In the four operations since Sept. 28, the BoE has bought less than 3.7 billion pounds of gilts so far compared with 20 billion pounds it might have, and has been offered under 8 billion pounds of bonds.

The BoE bought just 22.1 million pounds of gilts out of 1.9 billion pounds which were offered on Monday.

Gilt prices fell sharply afterwards, and 30-year yields jumped more than 30 basis points after the result was published just after 1345 GMT, rising from 3.65% to 3.97%.

In a later statement, the BoE said it was open to buy up to 5 billion pounds of gilts each day, but would stick with a policy of applying a reserve price.

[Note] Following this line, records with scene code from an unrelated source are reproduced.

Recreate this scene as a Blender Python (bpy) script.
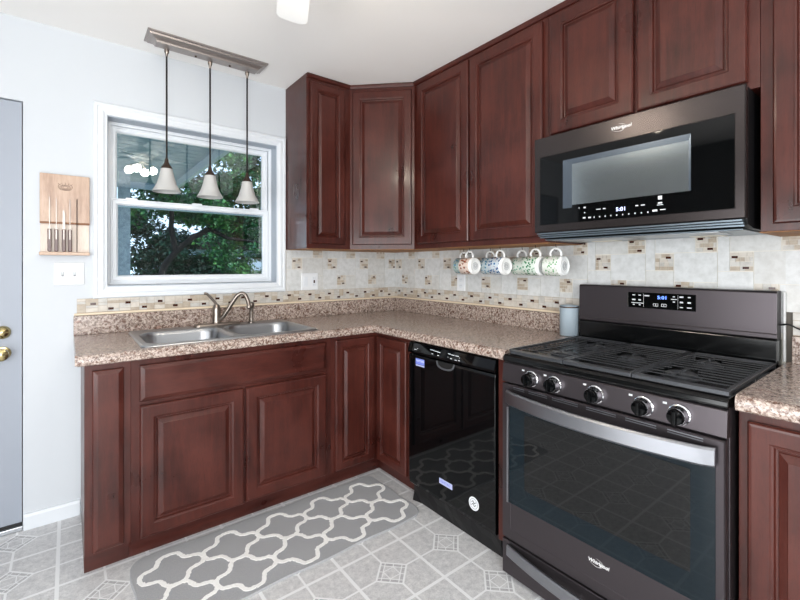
import bpy, bmesh, math, random
from mathutils import Vector, Matrix
PI = math.pi
random.seed(11)
scene = bpy.context.scene
for o in list(bpy.data.objects):
    bpy.data.objects.remove(o)
COL = scene.collection

# ------------------------------------------------------------------ camera
cam_d = bpy.data.cameras.new('camera'); cam = bpy.data.objects.new('camera', cam_d); COL.objects.link(cam)
cam.location = (-2.0786, -2.7174, 1.2674)
cam.rotation_euler = (PI/2, 0, -0.6644)
cam_d.sensor_width = 36; cam_d.lens = 422.95/800*36; cam_d.shift_y = -(300-266.26)/800
cam_d.clip_start = 0.02; cam_d.clip_end = 200
scene.camera = cam
# ------------------------------------------------------------------ world, lights, exposure
world = bpy.data.worlds.new('sky'); scene.world = world; world.use_nodes = True
wn = world.node_tree.nodes; wl = world.node_tree.links; wn.clear()
wo = wn.new('ShaderNodeOutputWorld'); wb = wn.new('ShaderNodeBackground'); wl.new(wb.outputs[0], wo.inputs[0])
tc = wn.new('ShaderNodeTexCoord'); sp = wn.new('ShaderNodeSeparateXYZ'); wl.new(tc.outputs['Generated'], sp.inputs[0])
cr = wn.new('ShaderNodeValToRGB'); wl.new(sp.outputs['Z'], cr.inputs[0])
cr.color_ramp.elements[0].position = 0.0; cr.color_ramp.elements[0].color = (0.80, 0.90, 1.0, 1)
cr.color_ramp.elements[1].position = 0.6; cr.color_ramp.elements[1].color = (0.42, 0.62, 0.95, 1)
wl.new(cr.outputs[0], wb.inputs[0]); wb.inputs[1].default_value = 1.5

def area(name, loc, rot, sx, sy, power, col, spread=None):
    d = bpy.data.lights.new(name, 'AREA'); d.shape = 'RECTANGLE'; d.size = sx; d.size_y = sy; d.energy = power; d.color = col
    if spread: d.spread = spread
    o = bpy.data.objects.new(name, d); COL.objects.link(o); o.location = loc; o.rotation_euler = rot
    return o
# fill area lights added before the solid walls behind and beside the camera
area('front_fill', (-2.62, -4.52, 1.35), (PI/2, 0, 0), 1.7, 2.0, 71, (0.97, 0.985, 1.0))
area('side_fill', (-3.52, -2.6, 0.98), (PI/2, 0, -PI/2), 2.2, 1.5, 50, (0.96, 0.98, 1.0))
sun_d = bpy.data.lights.new('sun', 'SUN'); sun_d.energy = 3.4; sun_d.angle = 0.02; sun_d.color = (1, 0.95, 0.85)
sun = bpy.data.objects.new('sun', sun_d); COL.objects.link(sun); sun.rotation_euler = (math.radians(38), 0, math.radians(35))
vs = scene.view_settings
vs.view_transform = 'Standard'; vs.look = 'None'; vs.gamma = 1; vs.use_curve_mapping = False
vs.exposure = 0.72

# ------------------------------------------------------------------ materials
def lin(h):
    h = h.lstrip('#'); v = [int(h[i:i+2], 16)/255 for i in (0, 2, 4)]
    return tuple((c/12.92 if c <= 0.04045 else ((c+0.055)/1.055)**2.4) for c in v) + (1,)
def mat(name, col='#808080', rough=0.5, metal=0.0, coat=0.0, emit=None, estr=0.0, spec=0.5, alpha=None, trans=0.0, ior=1.45):
    m = bpy.data.materials.new(name); m.use_nodes = True
    b = m.node_tree.nodes['Principled BSDF']
    b.inputs['Base Color'].default_value = lin(col) if isinstance(col, str) else col
    b.inputs['Roughness'].default_value = rough; b.inputs['Metallic'].default_value = metal
    b.inputs['Coat Weight'].default_value = coat; b.inputs['Coat Roughness'].default_value = 0.12
    b.inputs['Specular IOR Level'].default_value = spec
    b.inputs['Transmission Weight'].default_value = trans; b.inputs['IOR'].default_value = ior
    if emit:
        b.inputs['Emission Color'].default_value = lin(emit); b.inputs['Emission Strength'].default_value = estr
    return m
class NT:
    def __init__(s, m): s.m = m; s.t = m.node_tree; s.n = s.t.nodes; s.b = s.n['Principled BSDF']; s.tc = s.n.new('ShaderNodeTexCoord')
    def link(s, a, b): s.t.links.new(a, b)
    def mapping(s, scale=(1, 1, 1), rot=(0, 0, 0), src='Object', loc=(0, 0, 0)):
        k = s.n.new('ShaderNodeMapping'); k.inputs['Scale'].default_value = scale; k.inputs['Rotation'].default_value = rot; k.inputs['Location'].default_value = loc
        s.link(s.tc.outputs[src], k.inputs[0]); return k.outputs[0]
    def noise(s, vec, scale, detail=4, rough=0.6, dist=0.0):
        k = s.n.new('ShaderNodeTexNoise'); k.inputs['Scale'].default_value = scale; k.inputs['Detail'].default_value = detail
        k.inputs['Roughness'].default_value = rough; k.inputs['Distortion'].default_value = dist
        if vec is not None: s.link(vec, k.inputs['Vector'])
        return k.outputs[0]
    def voronoi(s, vec, scale, feature='F1', out='Distance', rnd=1.0):
        k = s.n.new('ShaderNodeTexVoronoi'); k.feature = feature; k.inputs['Scale'].default_value = scale; k.inputs['Randomness'].default_value = rnd
        if vec is not None: s.link(vec, k.inputs['Vector'])
        return k.outputs[out]
    def ramp(s, fac, stops, interp='LINEAR'):
        k = s.n.new('ShaderNodeValToRGB'); k.color_ramp.interpolation = interp; e = k.color_ramp.elements
        while len(e) < len(stops): e.new(0.5)
        for i, (p, c) in enumerate(stops):
            e[i].position = p; e[i].color = lin(c) if isinstance(c, str) else (c, c, c, 1)
        s.link(fac, k.inputs[0]); return k.outputs[0]
    def mix(s, fac, a, b, mode='MIX'):
        k = s.n.new('ShaderNodeMix'); k.data_type = 'RGBA'; k.blend_type = mode
        for v, i in ((fac, 0), (a, 6), (b, 7)):
            if isinstance(v, str): k.inputs[i].default_value = lin(v)
            elif isinstance(v, (int, float)): k.inputs[i].default_value = v if i == 0 else (v, v, v, 1)
            else: s.link(v, k.inputs[i])
        return k.outputs[2]
    def math(s, op, a, b=None, clamp=False):
        k = s.n.new('ShaderNodeMath'); k.operation = op; k.use_clamp = clamp
        for v, i in ((a, 0), (b, 1)):
            if v is None: continue
            if isinstance(v, (int, float)): k.inputs[i].default_value = v
            else: s.link(v, k.inputs[i])
        return k.outputs[0]
    def sep(s, vec):
        k = s.n.new('ShaderNodeSeparateXYZ'); s.link(vec, k.inputs[0]); return k.outputs
    def color(s, c): s.link(c, s.b.inputs['Base Color'])
    def rough(s, c): s.link(c, s.b.inputs['Roughness'])
    def bump(s, h, strength=0.2, dist=0.002):
        k = s.n.new('ShaderNodeBump'); k.inputs['Strength'].default_value = strength; k.inputs['Distance'].default_value = dist
        s.link(h, k.inputs['Height']); s.link(k.outputs[0], s.b.inputs['Normal'])

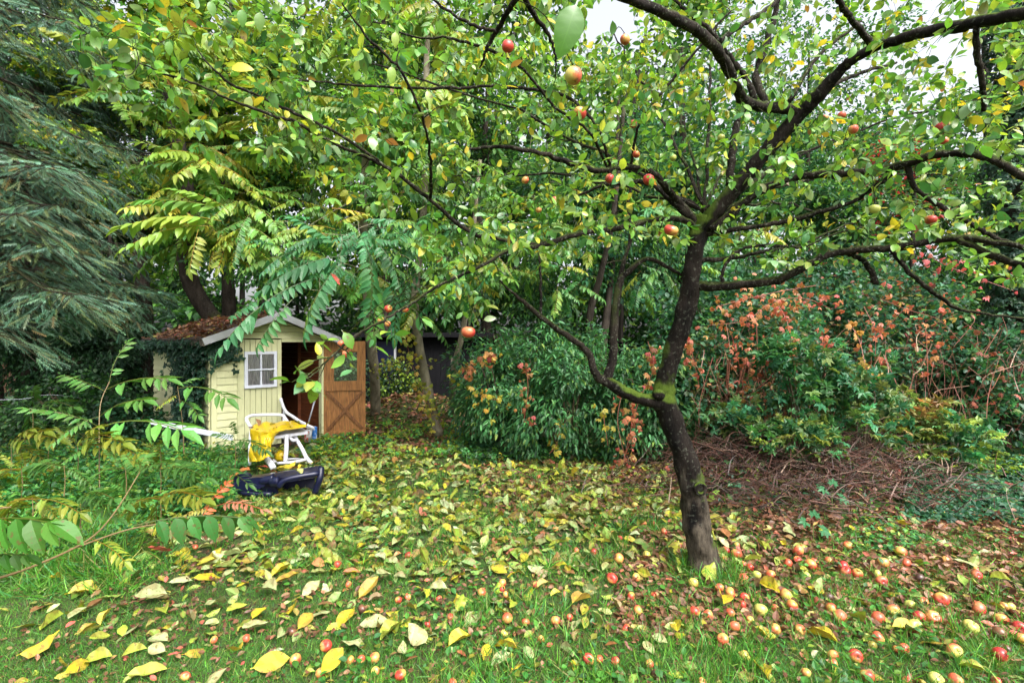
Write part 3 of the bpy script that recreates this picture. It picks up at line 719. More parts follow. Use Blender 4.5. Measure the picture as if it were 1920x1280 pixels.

"These reserve prices/yields are reviewed ahead of each auction to ensure consistency with the backstop nature of the scheme," it said.

"The Bank is studying patterns of demand and will continue to use reserve pricing in order to ensure the backstop objective of the tool is delivered," it added.

The statement also added a requirement for the primary dealers known as gilt-edged market makers (GEMMs) to tell the BoE if they were placing offers on their clients' behalf, rather than on their own account.